### Provided entries
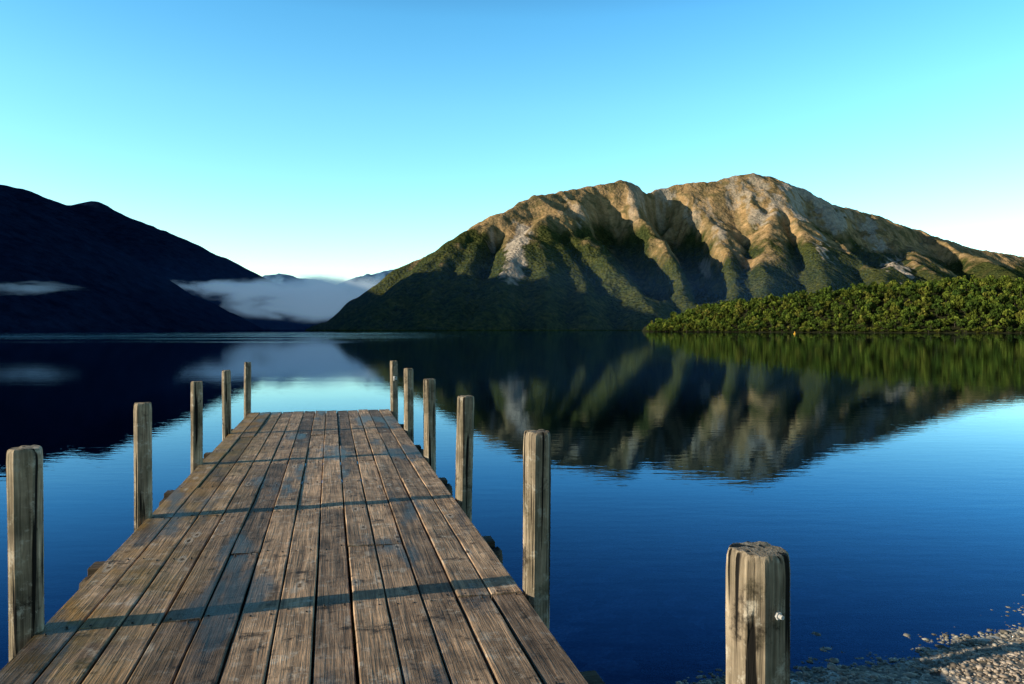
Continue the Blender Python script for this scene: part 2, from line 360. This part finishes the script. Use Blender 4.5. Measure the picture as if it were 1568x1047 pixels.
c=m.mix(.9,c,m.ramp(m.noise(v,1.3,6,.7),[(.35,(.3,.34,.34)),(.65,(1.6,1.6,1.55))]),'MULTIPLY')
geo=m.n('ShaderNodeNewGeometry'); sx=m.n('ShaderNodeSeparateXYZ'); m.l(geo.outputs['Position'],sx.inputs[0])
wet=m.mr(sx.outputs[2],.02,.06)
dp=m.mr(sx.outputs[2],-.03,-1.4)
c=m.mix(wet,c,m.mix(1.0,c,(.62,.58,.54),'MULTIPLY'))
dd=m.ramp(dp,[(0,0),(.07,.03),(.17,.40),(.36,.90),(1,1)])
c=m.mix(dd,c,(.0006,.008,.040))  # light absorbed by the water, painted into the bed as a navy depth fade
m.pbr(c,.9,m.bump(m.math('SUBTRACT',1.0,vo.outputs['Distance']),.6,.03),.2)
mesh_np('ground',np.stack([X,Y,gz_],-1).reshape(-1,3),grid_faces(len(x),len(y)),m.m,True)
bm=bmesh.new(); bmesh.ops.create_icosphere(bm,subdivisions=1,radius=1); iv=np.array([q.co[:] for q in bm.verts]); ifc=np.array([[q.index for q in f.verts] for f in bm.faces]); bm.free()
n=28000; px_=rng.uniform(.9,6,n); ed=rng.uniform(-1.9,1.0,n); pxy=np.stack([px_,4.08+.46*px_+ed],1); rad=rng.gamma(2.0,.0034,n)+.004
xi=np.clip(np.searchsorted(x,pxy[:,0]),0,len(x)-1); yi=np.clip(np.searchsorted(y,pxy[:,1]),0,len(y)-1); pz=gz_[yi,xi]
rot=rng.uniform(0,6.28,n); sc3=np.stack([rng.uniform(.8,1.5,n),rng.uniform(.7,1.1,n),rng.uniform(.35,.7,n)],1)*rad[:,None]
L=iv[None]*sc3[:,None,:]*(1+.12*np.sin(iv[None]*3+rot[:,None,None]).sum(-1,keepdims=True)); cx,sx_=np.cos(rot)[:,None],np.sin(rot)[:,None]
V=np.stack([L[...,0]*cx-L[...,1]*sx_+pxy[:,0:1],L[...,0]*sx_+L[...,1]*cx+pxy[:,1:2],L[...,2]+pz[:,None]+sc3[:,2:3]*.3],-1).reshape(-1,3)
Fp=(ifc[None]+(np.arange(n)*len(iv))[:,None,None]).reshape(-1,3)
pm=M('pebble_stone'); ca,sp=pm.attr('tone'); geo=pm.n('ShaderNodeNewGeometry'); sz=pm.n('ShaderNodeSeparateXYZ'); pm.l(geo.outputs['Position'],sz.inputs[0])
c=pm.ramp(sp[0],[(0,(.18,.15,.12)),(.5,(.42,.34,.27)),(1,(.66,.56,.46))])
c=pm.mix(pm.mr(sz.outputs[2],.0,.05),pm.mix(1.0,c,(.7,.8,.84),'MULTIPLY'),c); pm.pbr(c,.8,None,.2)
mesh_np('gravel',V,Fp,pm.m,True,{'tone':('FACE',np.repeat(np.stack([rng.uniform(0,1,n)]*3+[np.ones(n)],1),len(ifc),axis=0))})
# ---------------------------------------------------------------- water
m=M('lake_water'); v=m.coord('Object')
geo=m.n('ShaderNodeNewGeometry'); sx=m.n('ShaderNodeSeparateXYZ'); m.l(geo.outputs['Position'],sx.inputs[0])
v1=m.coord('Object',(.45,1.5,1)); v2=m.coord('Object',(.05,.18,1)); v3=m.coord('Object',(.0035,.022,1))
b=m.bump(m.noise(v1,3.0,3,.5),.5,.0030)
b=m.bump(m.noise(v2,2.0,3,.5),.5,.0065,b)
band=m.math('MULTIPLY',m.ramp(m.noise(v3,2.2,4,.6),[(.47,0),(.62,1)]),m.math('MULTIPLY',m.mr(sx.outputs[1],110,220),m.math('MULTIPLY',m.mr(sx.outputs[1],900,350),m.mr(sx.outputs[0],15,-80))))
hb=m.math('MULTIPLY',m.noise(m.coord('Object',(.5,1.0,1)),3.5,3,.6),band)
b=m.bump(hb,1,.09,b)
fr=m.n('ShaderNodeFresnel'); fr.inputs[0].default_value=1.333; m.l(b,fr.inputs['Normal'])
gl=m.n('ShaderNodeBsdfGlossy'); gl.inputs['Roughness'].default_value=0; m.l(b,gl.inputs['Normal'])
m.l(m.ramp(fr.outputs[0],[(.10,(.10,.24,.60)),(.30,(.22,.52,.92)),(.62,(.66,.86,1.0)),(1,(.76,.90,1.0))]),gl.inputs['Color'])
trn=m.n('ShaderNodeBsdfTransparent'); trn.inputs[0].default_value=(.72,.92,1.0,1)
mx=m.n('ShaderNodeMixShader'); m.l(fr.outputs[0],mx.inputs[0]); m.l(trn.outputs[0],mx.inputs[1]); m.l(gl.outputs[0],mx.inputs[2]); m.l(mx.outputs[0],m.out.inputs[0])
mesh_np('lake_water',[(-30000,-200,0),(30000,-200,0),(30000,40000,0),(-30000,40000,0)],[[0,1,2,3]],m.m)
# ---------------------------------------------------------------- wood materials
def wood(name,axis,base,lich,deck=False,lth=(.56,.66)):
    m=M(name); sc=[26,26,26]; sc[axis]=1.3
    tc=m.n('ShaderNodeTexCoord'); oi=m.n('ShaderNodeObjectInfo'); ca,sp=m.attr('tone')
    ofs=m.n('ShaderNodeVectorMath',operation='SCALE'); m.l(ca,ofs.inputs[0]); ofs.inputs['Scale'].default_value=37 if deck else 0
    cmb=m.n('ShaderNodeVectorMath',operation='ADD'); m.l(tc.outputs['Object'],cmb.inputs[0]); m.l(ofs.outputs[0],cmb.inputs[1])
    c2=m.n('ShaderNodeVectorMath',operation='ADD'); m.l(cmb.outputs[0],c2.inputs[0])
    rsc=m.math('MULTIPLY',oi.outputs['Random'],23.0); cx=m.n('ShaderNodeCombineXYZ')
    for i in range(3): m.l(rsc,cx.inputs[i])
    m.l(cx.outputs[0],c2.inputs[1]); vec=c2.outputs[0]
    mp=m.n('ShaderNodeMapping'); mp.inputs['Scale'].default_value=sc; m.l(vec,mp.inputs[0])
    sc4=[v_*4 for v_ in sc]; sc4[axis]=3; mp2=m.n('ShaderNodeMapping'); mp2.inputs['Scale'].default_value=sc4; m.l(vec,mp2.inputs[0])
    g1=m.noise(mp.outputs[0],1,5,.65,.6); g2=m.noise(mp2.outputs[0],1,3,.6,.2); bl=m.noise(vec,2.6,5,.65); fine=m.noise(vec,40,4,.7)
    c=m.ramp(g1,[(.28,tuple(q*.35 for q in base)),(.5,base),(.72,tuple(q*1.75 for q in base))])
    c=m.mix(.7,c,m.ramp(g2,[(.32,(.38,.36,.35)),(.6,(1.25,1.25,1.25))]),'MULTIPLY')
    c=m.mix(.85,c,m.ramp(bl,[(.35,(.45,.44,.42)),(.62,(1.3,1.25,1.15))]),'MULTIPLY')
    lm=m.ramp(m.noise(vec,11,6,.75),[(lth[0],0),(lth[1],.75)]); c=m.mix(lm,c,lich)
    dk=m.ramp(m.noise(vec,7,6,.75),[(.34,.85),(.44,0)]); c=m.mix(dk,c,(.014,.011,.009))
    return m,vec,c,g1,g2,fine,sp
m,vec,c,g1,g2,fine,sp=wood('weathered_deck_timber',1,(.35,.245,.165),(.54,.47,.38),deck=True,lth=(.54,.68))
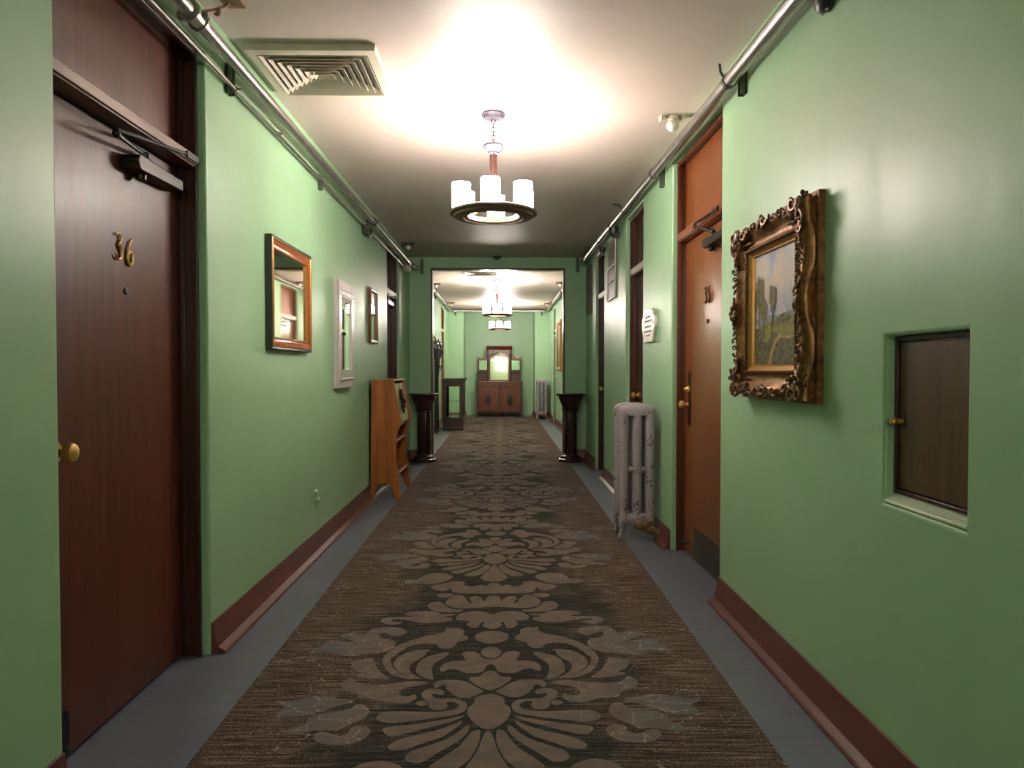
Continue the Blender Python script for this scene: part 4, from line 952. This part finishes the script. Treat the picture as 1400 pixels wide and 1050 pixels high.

### Problem details
Repeat the material above in full and exactly, apart from the pictures.

### The completed task
Continue the Blender Python script for this scene: part 2, from line 360. This part finishes the script. Use Blender 4.5. Measure the picture as if it were 1568x1047 pixels.
c=m.mix(.9,c,m.ramp(m.noise(v,1.3,6,.7),[(.35,(.3,.34,.34)),(.65,(1.6,1.6,1.55))]),'MULTIPLY')
geo=m.n('ShaderNodeNewGeometry'); sx=m.n('ShaderNodeSeparateXYZ'); m.l(geo.outputs['Position'],sx.inputs[0])
wet=m.mr(sx.outputs[2],.02,.06)
dp=m.mr(sx.outputs[2],-.03,-1.4)
c=m.mix(wet,c,m.mix(1.0,c,(.62,.58,.54),'MULTIPLY'))
dd=m.ramp(dp,[(0,0),(.07,.03),(.17,.40),(.36,.90),(1,1)])
c=m.mix(dd,c,(.0006,.008,.040))  # light absorbed by the water, painted into the bed as a navy depth fade
m.pbr(c,.9,m.bump(m.math('SUBTRACT',1.0,vo.outputs['Distance']),.6,.03),.2)
mesh_np('ground',np.stack([X,Y,gz_],-1).reshape(-1,3),grid_faces(len(x),len(y)),m.m,True)
bm=bmesh.new(); bmesh.ops.create_icosphere(bm,subdivisions=1,radius=1); iv=np.array([q.co[:] for q in bm.verts]); ifc=np.array([[q.index for q in f.verts] for f in bm.faces]); bm.free()
n=28000; px_=rng.uniform(.9,6,n); ed=rng.uniform(-1.9,1.0,n); pxy=np.stack([px_,4.08+.46*px_+ed],1); rad=rng.gamma(2.0,.0034,n)+.004
xi=np.clip(np.searchsorted(x,pxy[:,0]),0,len(x)-1); yi=np.clip(np.searchsorted(y,pxy[:,1]),0,len(y)-1); pz=gz_[yi,xi]
rot=rng.uniform(0,6.28,n); sc3=np.stack([rng.uniform(.8,1.5,n),rng.uniform(.7,1.1,n),rng.uniform(.35,.7,n)],1)*rad[:,None]
L=iv[None]*sc3[:,None,:]*(1+.12*np.sin(iv[None]*3+rot[:,None,None]).sum(-1,keepdims=True)); cx,sx_=np.cos(rot)[:,None],np.sin(rot)[:,None]
V=np.stack([L[...,0]*cx-L[...,1]*sx_+pxy[:,0:1],L[...,0]*sx_+L[...,1]*cx+pxy[:,1:2],L[...,2]+pz[:,None]+sc3[:,2:3]*.3],-1).reshape(-1,3)
Fp=(ifc[None]+(np.arange(n)*len(iv))[:,None,None]).reshape(-1,3)
pm=M('pebble_stone'); ca,sp=pm.attr('tone'); geo=pm.n('ShaderNodeNewGeometry'); sz=pm.n('ShaderNodeSeparateXYZ'); pm.l(geo.outputs['Position'],sz.inputs[0])
c=pm.ramp(sp[0],[(0,(.18,.15,.12)),(.5,(.42,.34,.27)),(1,(.66,.56,.46))])
c=pm.mix(pm.mr(sz.outputs[2],.0,.05),pm.mix(1.0,c,(.7,.8,.84),'MULTIPLY'),c); pm.pbr(c,.8,None,.2)
mesh_np('gravel',V,Fp,pm.m,True,{'tone':('FACE',np.repeat(np.stack([rng.uniform(0,1,n)]*3+[np.ones(n)],1),len(ifc),axis=0))})
# ---------------------------------------------------------------- water
m=M('lake_water'); v=m.coord('Object')
geo=m.n('ShaderNodeNewGeometry'); sx=m.n('ShaderNodeSeparateXYZ'); m.l(geo.outputs['Position'],sx.inputs[0])
v1=m.coord('Object',(.45,1.5,1)); v2=m.coord('Object',(.05,.18,1)); v3=m.coord('Object',(.0035,.022,1))
b=m.bump(m.noise(v1,3.0,3,.5),.5,.0030)
b=m.bump(m.noise(v2,2.0,3,.5),.5,.0065,b)
band=m.math('MULTIPLY',m.ramp(m.noise(v3,2.2,4,.6),[(.47,0),(.62,1)]),m.math('MULTIPLY',m.mr(sx.outputs[1],110,220),m.math('MULTIPLY',m.mr(sx.outputs[1],900,350),m.mr(sx.outputs[0],15,-80))))
hb=m.math('MULTIPLY',m.noise(m.coord('Object',(.5,1.0,1)),3.5,3,.6),band)
b=m.bump(hb,1,.09,b)
fr=m.n('ShaderNodeFresnel'); fr.inputs[0].default_value=1.333; m.l(b,fr.inputs['Normal'])
gl=m.n('ShaderNodeBsdfGlossy'); gl.inputs['Roughness'].default_value=0; m.l(b,gl.inputs['Normal'])
m.l(m.ramp(fr.outputs[0],[(.10,(.10,.24,.60)),(.30,(.22,.52,.92)),(.62,(.66,.86,1.0)),(1,(.76,.90,1.0))]),gl.inputs['Color'])
trn=m.n('ShaderNodeBsdfTransparent'); trn.inputs[0].default_value=(.72,.92,1.0,1)
mx=m.n('ShaderNodeMixShader'); m.l(fr.outputs[0],mx.inputs[0]); m.l(trn.outputs[0],mx.inputs[1]); m.l(gl.outputs[0],mx.inputs[2]); m.l(mx.outputs[0],m.out.inputs[0])
mesh_np('lake_water',[(-30000,-200,0),(30000,-200,0),(30000,40000,0),(-30000,40000,0)],[[0,1,2,3]],m.m)
# ---------------------------------------------------------------- wood materials
def wood(name,axis,base,lich,deck=False,lth=(.56,.66)):
    m=M(name); sc=[26,26,26]; sc[axis]=1.3
    tc=m.n('ShaderNodeTexCoord'); oi=m.n('ShaderNodeObjectInfo'); ca,sp=m.attr('tone')
    ofs=m.n('ShaderNodeVectorMath',operation='SCALE'); m.l(ca,ofs.inputs[0]); ofs.inputs['Scale'].default_value=37 if deck else 0
    cmb=m.n('ShaderNodeVectorMath',operation='ADD'); m.l(tc.outputs['Object'],cmb.inputs[0]); m.l(ofs.outputs[0],cmb.inputs[1])
    c2=m.n('ShaderNodeVectorMath',operation='ADD'); m.l(cmb.outputs[0],c2.inputs[0])
    rsc=m.math('MULTIPLY',oi.outputs['Random'],23.0); cx=m.n('ShaderNodeCombineXYZ')
    for i in range(3): m.l(rsc,cx.inputs[i])
    m.l(cx.outputs[0],c2.inputs[1]); vec=c2.outputs[0]
    mp=m.n('ShaderNodeMapping'); mp.inputs['Scale'].default_value=sc; m.l(vec,mp.inputs[0])
    sc4=[v_*4 for v_ in sc]; sc4[axis]=3; mp2=m.n('ShaderNodeMapping'); mp2.inputs['Scale'].default_value=sc4; m.l(vec,mp2.inputs[0])
    g1=m.noise(mp.outputs[0],1,5,.65,.6); g2=m.noise(mp2.outputs[0],1,3,.6,.2); bl=m.noise(vec,2.6,5,.65); fine=m.noise(vec,40,4,.7)
    c=m.ramp(g1,[(.28,tuple(q*.35 for q in base)),(.5,base),(.72,tuple(q*1.75 for q in base))])
    c=m.mix(.7,c,m.ramp(g2,[(.32,(.38,.36,.35)),(.6,(1.25,1.25,1.25))]),'MULTIPLY')
    c=m.mix(.85,c,m.ramp(bl,[(.35,(.45,.44,.42)),(.62,(1.3,1.25,1.15))]),'MULTIPLY')
    lm=m.ramp(m.noise(vec,11,6,.75),[(lth[0],0),(lth[1],.75)]); c=m.mix(lm,c,lich)
    dk=m.ramp(m.noise(vec,7,6,.75),[(.34,.85),(.44,0)]); c=m.mix(dk,c,(.014,.011,.009))
    return m,vec,c,g1,g2,fine,sp
m,vec,c,g1,g2,fine,sp=wood('weathered_deck_timber',1,(.35,.245,.165),(.54,.47,.38),deck=True,lth=(.54,.68))
Continue the Blender Python script for this scene: part 4, from line 952. This part finishes the script. Treat the picture as 1400 pixels wide and 1050 pixels high.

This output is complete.